Imagine (K-1)Year 2Unit 6 (Imagine Jesus Caring for Us)Session 6

Caring for His Lambs

Session Introduction

Jesus is the good shepherd who loves us and cares for us.
Faith Nurture Goals
  • Tell how the good shepherd loved and cared for his sheep.
  • Trust that Jesus, our good shepherd, loves and cares for us.
  • Praise and thank Jesus for being our good shepherd.
Memory Challenge
Leader Reflection: Preparing to Tell God's Story

What better way to end this year, and this segment of Dwell, than with this picture of Jesus as the good shepherd who cares for his lambs. In this lesson we bring together two ways in which Jesus spoke of himself as the shepherd. The first is in the parable of the lost sheep in Luke 15.

Luke provides the crucial background for the unforgettable parables of chapter 15. The Jewish leaders were upset that Jesus was spending time with sinners and religious outcasts. Jewish religion in Jesus' day was all about religious purity and keeping the law of Moses. Hanging around with obvious sinners might sully one's own commitment (see Psalm 1) and give the sinners the idea they were okay after all. So stay away; keep pure!

In this simple story Jesus makes an analogy between shepherding and himself. That in itself is surprising, since shepherds were considered rough and tough outsiders even in that society. Jesus was saying, "Watch the shepherd in this story, and you'll begin to understand why I hang around with sinners."

In Jesus' day, one hundred sheep were actually quite a large flock.
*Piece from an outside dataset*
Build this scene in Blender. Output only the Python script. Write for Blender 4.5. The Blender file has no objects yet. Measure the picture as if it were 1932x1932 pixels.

They likely were the joint flock of several neighbors who took turns tending the sheep. This, perhaps, makes it even clearer why the shepherd is so concerned. These sheep aren't just his own, but also his neighbors'. They belong to the community.

Still, it seems strange that the shepherd would leave the 99 out there, vulnerable "in the open country," to go after the lost one. Perhaps he got another shepherd to fill in while he was gone. But that shouldn't sidetrack us. The main point is that the lost sheep becomes the shepherd's passionate focus.

And finding the lost sheep prompts a celebration in the village, especially understandable remembering the communal nature of caring for such a large flock.

In this case (but not always), Jesus makes the analogy of the story starkly clear: "In the same way, there will be more rejoicing in heaven over one sinner who repents than over ninety-nine righteous persons who need no repentance."

Ouch! What did that sound like to these religious leaders complaining about Jesus hanging around with sinners?

As we turn to the gospel of John, we find ourselves in different territory. In this gospel Jesus doesn't tell a story about shepherding. Rather, he tells us that he is the good shepherd. And then he points to several ways in which this analogy is true of him. For one thing, like the shepherds of that day, he knows his sheep individually, by name; the sheep also know his voice and follow when they hear it. There's an intimate relationship, a deep identification between Jesus and his lambs. In fact, it's so deep and personal that Jesus likens it to the relationship between the Father and the Son.

Most important, the good shepherd lays down his life for the sheep. Though in the parable Jesus spares no effort to find the lost, here he lays down his life on their behalf. Our deepest comfort is that Jesus has laid down his life for us---there is indeed "no greater love" than this (John 15:13).